Which lines below fall between the one containing "Continue the Blender" and the one containing "return mesh_obj(name, V, F, mat, parent, smooth=False)"? Repeat them exactly, counting both of those lines, and add nothing else.

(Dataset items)
%%

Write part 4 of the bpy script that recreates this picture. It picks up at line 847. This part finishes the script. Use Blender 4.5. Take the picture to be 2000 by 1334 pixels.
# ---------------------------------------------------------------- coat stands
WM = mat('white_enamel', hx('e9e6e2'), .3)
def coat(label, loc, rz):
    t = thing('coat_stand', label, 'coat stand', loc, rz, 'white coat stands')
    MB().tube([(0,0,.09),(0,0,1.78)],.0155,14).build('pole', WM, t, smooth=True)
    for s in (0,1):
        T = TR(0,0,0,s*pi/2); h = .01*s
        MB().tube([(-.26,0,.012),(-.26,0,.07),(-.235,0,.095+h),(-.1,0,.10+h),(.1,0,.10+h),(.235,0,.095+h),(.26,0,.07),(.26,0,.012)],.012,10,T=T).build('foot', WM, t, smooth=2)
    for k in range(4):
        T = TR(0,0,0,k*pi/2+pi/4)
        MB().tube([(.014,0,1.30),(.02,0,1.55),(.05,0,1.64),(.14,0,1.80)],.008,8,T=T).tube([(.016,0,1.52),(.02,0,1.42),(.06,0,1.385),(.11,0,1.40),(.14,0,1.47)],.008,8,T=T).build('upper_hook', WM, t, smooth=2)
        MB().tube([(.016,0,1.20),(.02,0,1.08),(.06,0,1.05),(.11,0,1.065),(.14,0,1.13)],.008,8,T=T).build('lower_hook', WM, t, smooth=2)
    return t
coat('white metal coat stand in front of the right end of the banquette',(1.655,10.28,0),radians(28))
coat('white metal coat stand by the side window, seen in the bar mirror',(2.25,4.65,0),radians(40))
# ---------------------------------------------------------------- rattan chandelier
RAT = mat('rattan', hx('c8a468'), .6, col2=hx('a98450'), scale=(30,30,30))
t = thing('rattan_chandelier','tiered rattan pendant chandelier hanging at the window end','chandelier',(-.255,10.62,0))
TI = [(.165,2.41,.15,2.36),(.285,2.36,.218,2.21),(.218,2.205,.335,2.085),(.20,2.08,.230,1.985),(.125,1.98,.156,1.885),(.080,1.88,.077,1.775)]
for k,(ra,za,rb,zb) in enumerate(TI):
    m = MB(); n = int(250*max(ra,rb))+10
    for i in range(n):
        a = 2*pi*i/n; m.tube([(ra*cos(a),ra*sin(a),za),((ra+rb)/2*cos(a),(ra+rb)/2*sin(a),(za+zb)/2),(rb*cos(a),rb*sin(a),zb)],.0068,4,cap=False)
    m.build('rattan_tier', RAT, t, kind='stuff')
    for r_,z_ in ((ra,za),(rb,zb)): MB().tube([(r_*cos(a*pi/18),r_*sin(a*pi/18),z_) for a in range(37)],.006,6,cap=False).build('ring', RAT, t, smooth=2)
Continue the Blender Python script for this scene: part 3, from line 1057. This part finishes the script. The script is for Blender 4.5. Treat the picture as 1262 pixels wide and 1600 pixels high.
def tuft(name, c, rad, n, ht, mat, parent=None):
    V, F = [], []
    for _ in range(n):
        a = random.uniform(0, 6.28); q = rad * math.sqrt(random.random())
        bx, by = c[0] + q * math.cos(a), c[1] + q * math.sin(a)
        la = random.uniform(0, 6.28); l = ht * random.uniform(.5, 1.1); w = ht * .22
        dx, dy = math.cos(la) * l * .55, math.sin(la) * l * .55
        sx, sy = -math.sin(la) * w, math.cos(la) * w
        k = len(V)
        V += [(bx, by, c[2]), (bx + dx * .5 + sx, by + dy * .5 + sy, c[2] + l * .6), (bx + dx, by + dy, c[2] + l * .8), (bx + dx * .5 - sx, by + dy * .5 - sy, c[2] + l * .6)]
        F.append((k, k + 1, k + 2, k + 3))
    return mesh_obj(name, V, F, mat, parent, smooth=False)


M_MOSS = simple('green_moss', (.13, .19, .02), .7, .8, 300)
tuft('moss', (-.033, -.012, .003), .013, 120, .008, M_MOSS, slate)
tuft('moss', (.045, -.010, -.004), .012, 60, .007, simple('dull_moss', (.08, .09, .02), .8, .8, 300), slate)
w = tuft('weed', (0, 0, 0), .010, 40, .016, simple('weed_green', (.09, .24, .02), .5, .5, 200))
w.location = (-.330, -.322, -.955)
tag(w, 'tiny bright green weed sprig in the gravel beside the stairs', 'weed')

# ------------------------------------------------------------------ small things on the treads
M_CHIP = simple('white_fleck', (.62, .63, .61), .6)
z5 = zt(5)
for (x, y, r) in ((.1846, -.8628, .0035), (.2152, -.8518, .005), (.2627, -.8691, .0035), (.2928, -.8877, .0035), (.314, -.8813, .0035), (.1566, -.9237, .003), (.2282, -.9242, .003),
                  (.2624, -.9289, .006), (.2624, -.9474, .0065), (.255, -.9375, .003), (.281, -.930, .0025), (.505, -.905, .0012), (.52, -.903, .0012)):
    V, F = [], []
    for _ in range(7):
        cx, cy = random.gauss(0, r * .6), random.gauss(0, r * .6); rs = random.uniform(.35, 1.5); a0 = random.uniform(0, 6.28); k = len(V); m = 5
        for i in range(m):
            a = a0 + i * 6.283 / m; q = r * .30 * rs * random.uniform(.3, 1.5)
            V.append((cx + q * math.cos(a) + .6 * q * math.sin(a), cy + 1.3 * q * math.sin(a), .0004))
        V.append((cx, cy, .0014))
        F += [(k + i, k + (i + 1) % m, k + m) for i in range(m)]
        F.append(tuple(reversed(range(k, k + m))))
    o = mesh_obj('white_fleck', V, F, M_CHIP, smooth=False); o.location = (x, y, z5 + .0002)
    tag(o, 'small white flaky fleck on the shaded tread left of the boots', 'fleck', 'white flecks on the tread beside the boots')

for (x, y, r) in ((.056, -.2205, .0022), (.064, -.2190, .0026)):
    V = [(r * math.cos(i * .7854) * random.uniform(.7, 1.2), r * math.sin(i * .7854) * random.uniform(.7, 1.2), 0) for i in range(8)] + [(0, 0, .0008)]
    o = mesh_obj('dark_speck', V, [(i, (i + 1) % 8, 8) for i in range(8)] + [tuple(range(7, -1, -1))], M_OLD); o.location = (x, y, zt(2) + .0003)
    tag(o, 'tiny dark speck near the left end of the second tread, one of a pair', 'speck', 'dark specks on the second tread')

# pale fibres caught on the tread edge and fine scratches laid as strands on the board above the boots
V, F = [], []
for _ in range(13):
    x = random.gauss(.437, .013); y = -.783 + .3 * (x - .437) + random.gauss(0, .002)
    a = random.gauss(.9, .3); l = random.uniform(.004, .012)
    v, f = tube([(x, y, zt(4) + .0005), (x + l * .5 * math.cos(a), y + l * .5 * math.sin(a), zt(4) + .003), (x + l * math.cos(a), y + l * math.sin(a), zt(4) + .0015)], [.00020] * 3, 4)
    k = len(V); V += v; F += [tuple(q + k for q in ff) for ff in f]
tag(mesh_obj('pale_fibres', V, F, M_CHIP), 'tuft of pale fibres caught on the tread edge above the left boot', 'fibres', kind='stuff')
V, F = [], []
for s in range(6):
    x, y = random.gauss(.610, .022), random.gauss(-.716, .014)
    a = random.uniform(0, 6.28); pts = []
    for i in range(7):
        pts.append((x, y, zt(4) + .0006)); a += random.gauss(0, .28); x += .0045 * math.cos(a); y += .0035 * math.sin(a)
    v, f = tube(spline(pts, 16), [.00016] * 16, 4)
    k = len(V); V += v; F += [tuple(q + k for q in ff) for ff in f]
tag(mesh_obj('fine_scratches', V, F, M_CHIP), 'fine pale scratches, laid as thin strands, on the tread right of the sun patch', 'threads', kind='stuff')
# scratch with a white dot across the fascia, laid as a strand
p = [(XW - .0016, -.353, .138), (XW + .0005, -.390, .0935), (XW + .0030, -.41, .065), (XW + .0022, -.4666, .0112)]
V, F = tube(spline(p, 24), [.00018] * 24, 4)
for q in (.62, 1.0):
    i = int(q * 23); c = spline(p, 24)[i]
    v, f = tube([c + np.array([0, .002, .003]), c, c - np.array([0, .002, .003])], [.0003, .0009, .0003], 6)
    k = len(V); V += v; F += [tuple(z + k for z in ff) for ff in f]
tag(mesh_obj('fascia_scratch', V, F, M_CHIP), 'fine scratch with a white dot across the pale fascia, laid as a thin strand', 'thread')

%%

(Solution)
Continue the Blender Python script for this scene: part 3, from line 1057. This part finishes the script. The script is for Blender 4.5. Treat the picture as 1262 pixels wide and 1600 pixels high.
def tuft(name, c, rad, n, ht, mat, parent=None):
    V, F = [], []
    for _ in range(n):
        a = random.uniform(0, 6.28); q = rad * math.sqrt(random.random())
        bx, by = c[0] + q * math.cos(a), c[1] + q * math.sin(a)
        la = random.uniform(0, 6.28); l = ht * random.uniform(.5, 1.1); w = ht * .22
        dx, dy = math.cos(la) * l * .55, math.sin(la) * l * .55
        sx, sy = -math.sin(la) * w, math.cos(la) * w
        k = len(V)
        V += [(bx, by, c[2]), (bx + dx * .5 + sx, by + dy * .5 + sy, c[2] + l * .6), (bx + dx, by + dy, c[2] + l * .8), (bx + dx * .5 - sx, by + dy * .5 - sy, c[2] + l * .6)]
        F.append((k, k + 1, k + 2, k + 3))
    return mesh_obj(name, V, F, mat, parent, smooth=False)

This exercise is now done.